Speaking at a sustainability event within Interface’s London showroom on Monday (1 August), Arratia claimed that incumbent businesses operating with old business models that continue to view sustainability and CSR as “beauty contests” will soon be washed away by the fast-moving and “radical” sustainable business movement.

“I’m still amazed about how the business case still plays on PR stories and awards and how much of the business case for sustainability talks about reducing waste and energy,” Arratia said. “Where it starts getting interesting is when companies begin to think about the impacts outside of their own business.

“The old-school business thought is to tackle issues to create good stories without acknowledging the elephant in the room, which many are scared to address. The reality is that most of the impacts that a company has is outside of its boundaries and we need to account for a product’s impact, markets and potential innovations.

“Many companies operate by setting targets that constrain them to what they know and they end up with targets inside of their comfort zone. You need to have an element of risk and search and strive for things that otherwise wouldn’t exist.”

Arratia noted that there is a growing trend of companies moving from the “old paradigm” of using sustainability as a PR mechanism to boost revenue, to a “new paradigm” that makes substantial changes to in-house operations in order to develop sustainable products.

As the world’s largest carpet tile maker, US firm Interface has been exploring its own “radical paradigm” through its new Climate Tack Back initiative. This unparalleled pledge goes “beyond the boundaries” of any single company and aims to completely transform the way that Interface and others create products that account for holistic change.

Legislation and disruption

However, Arratia added that even these new models are failing to address core issues across certain sectors. Taking the transport sector as an example, Arratia claimed that carmakers are too busy trying to advertise themselves and their products as ‘sustainable’ in the wake of dieselgate, that they are actually failing to address the “elephant in the room” of fuel efficiency.

In order for companies to truly embrace sustainability, Arratia believes legislation is the current driver for product standards, and that a point will come where businesses go beyond minimum requirements to produce products that address sector-wide issues.

“Respectable businesses are currently viewed on reputation, but I don’t necessarily think this works, businesses should be viewed on their products,” he said. “There’s a lack of trust and belief when it comes to products and you need to have a look at the lifecycle assessment of a product to find out what the main issues are that it should be addressing.

“Legislation is one of the things that really works and it can change the entire market. In regards to transport, somehow the EU got it right because they asked what the biggest issue was and they introduced a magic metric for vehicles to be judged by – it has negated the need for labels and certification, because the magic metric has created the benchmark for vehicles.”

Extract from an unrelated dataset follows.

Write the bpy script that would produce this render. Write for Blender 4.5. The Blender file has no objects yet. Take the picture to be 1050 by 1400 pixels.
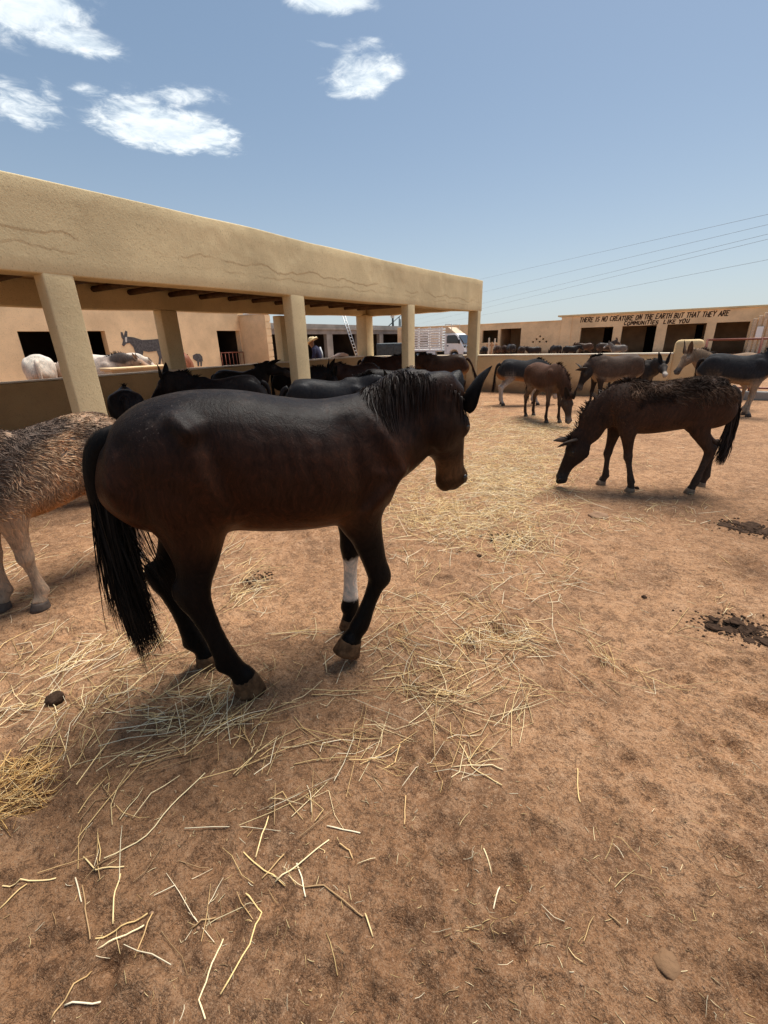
import bpy, bmesh, math, random
import numpy as np
from mathutils import Vector, kdtree, noise as mnoise
from mathutils.bvhtree import BVHTree
R = math.radians
random.seed(7); rng = np.random.default_rng(7)
scn = bpy.context.scene
COL = scn.collection

# ------------------------------------------------------------------ camera, sky, sun, exposure
FPX, PITCH, ROLL, YAW, CAMH = 600.0, R(21.2), R(1.7), R(32), 1.5
fw0 = np.array([-math.sin(YAW), math.cos(YAW), 0]); rt0 = np.array([math.cos(YAW), math.sin(YAW), 0]); up0 = np.array([0, 0, 1.0])
c_fwd = fw0*math.cos(PITCH) - up0*math.sin(PITCH)
c_up1 = up0*math.cos(PITCH) + fw0*math.sin(PITCH)
c_rt = rt0*math.cos(ROLL) - c_up1*math.sin(ROLL)
c_up = rt0*math.sin(ROLL) + c_up1*math.cos(ROLL)
CAM = np.array([0, 0, CAMH])
cam_d = bpy.data.cameras.new('camera'); cam = bpy.data.objects.new('camera', cam_d); COL.objects.link(cam)
from mathutils import Matrix
M = Matrix(((c_rt[0], c_up[0], -c_fwd[0], 0), (c_rt[1], c_up[1], -c_fwd[1], 0), (c_rt[2], c_up[2], -c_fwd[2], CAMH), (0, 0, 0, 1)))
cam.matrix_world = M
cam_d.sensor_fit = 'VERTICAL'; cam_d.sensor_height = 36; cam_d.lens = 36*FPX/1400
cam_d.clip_start = 0.02; cam_d.clip_end = 3000
scn.camera = cam

SUN_EL, SUN_YAW = R(66), R(-8)          # sun beyond the yard, grazing the front of the pavilion
sun_dir = Vector((-math.sin(SUN_YAW)*math.cos(SUN_EL), math.cos(SUN_YAW)*math.cos(SUN_EL), math.sin(SUN_EL)))
sl = bpy.data.lights.new('sun', 'SUN'); sl.energy = 4.4; sl.angle = R(34); sl.color = (1.0, 0.95, 0.87)
so = bpy.data.objects.new('sun', sl); COL.objects.link(so)
so.rotation_euler = (-sun_dir).to_track_quat('-Z', 'Y').to_euler()
SKY_STRENGTH = 0.082
EXPOSURE = 0.45
scn.view_settings.view_transform = 'Standard'; scn.view_settings.look = 'None'
scn.view_settings.gamma = 1; scn.view_settings.use_curve_mapping = False; scn.view_settings.exposure = EXPOSURE

def ray(x, y):
    d = c_fwd*FPX + c_rt*(x-525) - c_up*(y-700); return d/np.linalg.norm(d)
def G(x, y, z=0.0):
    d = ray(x, y); return CAM + d*((z-CAMH)/d[2])
def onY(x, y, Y):
    d = ray(x, y); return CAM + d*(Y/d[1])
def onX(x, y, X):
    d = ray(x, y); return CAM + d*(X/d[0])
def at(x, y, dist):
    d = ray(x, y); return CAM + d*(dist/d.dot(fw0))

# ------------------------------------------------------------------ node helper
class NT:
    def __init__(s, tree): s.t = tree; s.n = tree.nodes; s.l = tree.links
    def add(s, typ, ins=None, **kw):
        n = s.n.new(typ)
        for k, v in kw.items(): setattr(n, k, v)
        if ins:
            for k, v in ins.items():
                if hasattr(v, 'is_output'): s.l.new(v, n.inputs[k])
                else: n.inputs[k].default_value = v
        return n
    def math(s, op, a, b=0.0, c=None, clamp=False):
        i = {0: a, 1: b}
        if c is not None: i[2] = c
        return s.add('ShaderNodeMath', i, operation=op, use_clamp=clamp).outputs[0]
    def vmath(s, op, a, b=(0, 0, 0)):
        n = s.add('ShaderNodeVectorMath', {0: a, 1: b}, operation=op)
        return n.outputs[1] if op in ('LENGTH', 'DISTANCE', 'DOT_PRODUCT') else n.outputs[0]
    def noise(s, vec, scale, detail=5, rough=0.55, dist=0.0):
        return s.add('ShaderNodeTexNoise', {'Vector': vec, 'Scale': scale, 'Detail': detail, 'Roughness': rough, 'Distortion': dist}).outputs[0]
    def ramp(s, fac, a, b, ca=(0, 0, 0, 1), cb=(1, 1, 1, 1)):
        n = s.add('ShaderNodeValToRGB', {'Fac': fac})
        n.color_ramp.elements[0].position = a; n.color_ramp.elements[0].color = ca
        n.color_ramp.elements[1].position = b; n.color_ramp.elements[1].color = cb
        return n.outputs[0]
    def mix(s, fac, a, b, typ='MIX'):
        n = s.add('ShaderNodeMix', data_type='RGBA', blend_type=typ)
        for sock, v in ((n.inputs[0], fac), (n.inputs[6], a), (n.inputs[7], b)):
            if hasattr(v, 'is_output'): s.l.new(v, sock)
            else: sock.default_value = v
        return n.outputs[2]
    def sstep(s, v, a, b):
        return s.add('ShaderNodeMapRange', {'Value': v, 'From Min': a, 'From Max': b}, interpolation_type='SMOOTHSTEP').outputs[0]

def rgb(r, g, b): return (r, g, b, 1)
def new_mat(name):
    m = bpy.data.materials.new(name); m.use_nodes = True
    nt = NT(m.node_tree); b = nt.n['Principled BSDF']
    return m, nt, b

# ------------------------------------------------------------------ world: Nishita sky with procedural clouds on a layer overhead
world = bpy.data.worlds.new('World'); scn.world = world; world.use_nodes = True
w = NT(world.node_tree)
bg = w.n['Background']
sky = w.add('ShaderNodeTexSky', sky_type='NISHITA', sun_disc=False, sun_elevation=SUN_EL, sun_rotation=-SUN_YAW,
            altitude=600, air_density=1.0, dust_density=2.2, ozone_density=1.0)
tc = w.add('ShaderNodeTexCoord').outputs['Generated']
dirv = w.vmath('NORMALIZE', tc)
sep = w.add('ShaderNodeSeparateXYZ', {0: dirv})
zc = w.math('MAXIMUM', sep.outputs[2], 0.03)
plane = w.add('ShaderNodeCombineXYZ', {0: w.math('DIVIDE', sep.outputs[0], zc), 1: w.math('DIVIDE', sep.outputs[1], zc), 2: 0.0}).outputs[0]
wob = w.add('ShaderNodeTexNoise', {'Vector': plane, 'Scale': 2.6, 'Detail': 6, 'Roughness': 0.6})
wob2 = w.vmath('SUBTRACT', wob.outputs[1], (0.5, 0.5, 0.5))
fine = w.noise(plane, 9.0, 10, 0.66, 0.5)
mask = None
def plane_pt(px):
    d = ray(*px); return np.array([d[0]/d[2], d[1]/d[2], 0])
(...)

For Arratia, this “magic metric” within transport is fuel efficiency, and he noted that it was driving product standards. In certain areas, cars that perform well on fuel efficiency and emissions get cheaper road tax and free parking, while diesel vehicles are beginning to be banned altogether. Arratia believes that incentives driven by legislation are more likely to accelerate sustainable action compared to companies that “broadcast their best stories”.

The majority of established companies are “happy with the status quo” and are unlikely to bring about sector-wide transformational change unless legislation demands it, Arratia said. However, the introduction of disrupters into established markets – such as Tesla in the automotive sector – can also address the broader issues facing sectors, and their success could force the incumbents into change.

Arratia noted that Tesla had explored an innovation in a niche market before introducing it into the mainstream. As well as addressing fuel efficiency by electrifying the system, Tesla is also pushing other companies into the “radical paradigm”. Nissan was an early adopter of electric vehicles (EVs) and is currently trialling vehicle-to-grid systems, while Volkswagen has been attempting to put its emissions scandal firmly behind it by turning to EVs.

“Around 90% of the incumbent companies are happy with the status quo,” Arratia concluded. “Disruption will be caused by the companies with nothing to lose, and standards and legislation are allowing these companies to go into the market because there is a need for new standards and thinking.

“Once this is in place, the radical paradigm can take over and sustainability won’t just account for products but the market as a whole, and these markets can stretch across sectors and even countries.”